Professor (Emeritus) Yitzhak Galnoor, a Senior Fellow at the Van-Leer Institute, former Civil Service commissioner, and head of the public administration sub-unit of the expert panel on the social protest, presented the topic and answered questions. Dr. Varda Shiffer, President of Mandel Foundation-Israel, moderated the discussion.
“The civil service in Israel has not changed in any real way over the years, nor have there ever been any systematic reforms in this area,” asserts Prof. Galnoor. He adds that the impact of the policy of scaling down the civil service and reducing the government’s responsibility in the social and economic fields has not been examined—neither on the specific or the general levels.
Since the mid-1980s, a significant reform has been pursued consistently—what is called the policy of privatization. It is accompanied by the notion that economic criteria are the sole consideration behind this move. But is privatization always economically efficient? Galnoor cites several examples where economic efficiency was not necessarily an element but the privatization reform was carried out anyway.
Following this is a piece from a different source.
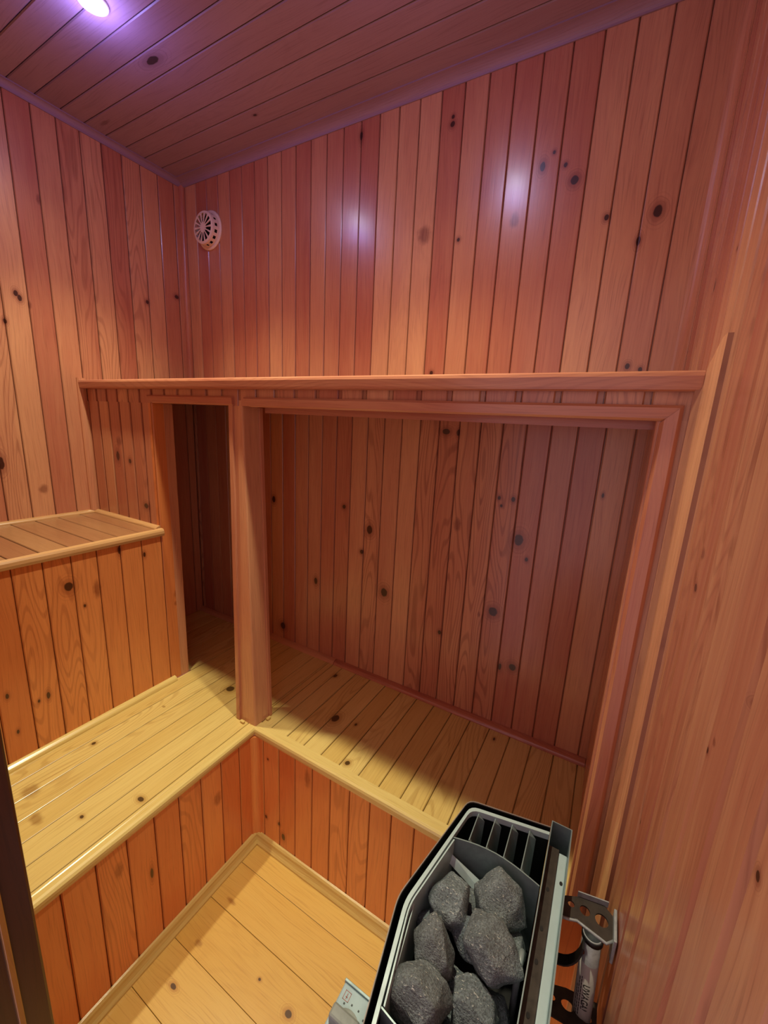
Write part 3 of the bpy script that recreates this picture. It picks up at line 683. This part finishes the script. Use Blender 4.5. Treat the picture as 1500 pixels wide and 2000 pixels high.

While no one is opposed to economic efficiency per se, he says, the problem arises when it is always perceived as correct or even as a value in its own right, to the exclusion of other rationales.
Prof. Galnoor suggests several solutions based on the committees set up last summer, in response to the social protests. The burden of proof concerning the need for privatization should always be on those lobbying for the change, and so too for nationalization. Those who want to make the change should have to prove that their proposal will improve the current situation. The government must decide which public product requires privatization and carry out the process with full transparency and in conjunction with a detailed economic opinion prepared by the relevant ministry—and not by the Finance Ministry.
Galnoor reminds us that privatization harms workers . His bottom line is that “we shouldn’t automatically assume that privatization is a good thing.”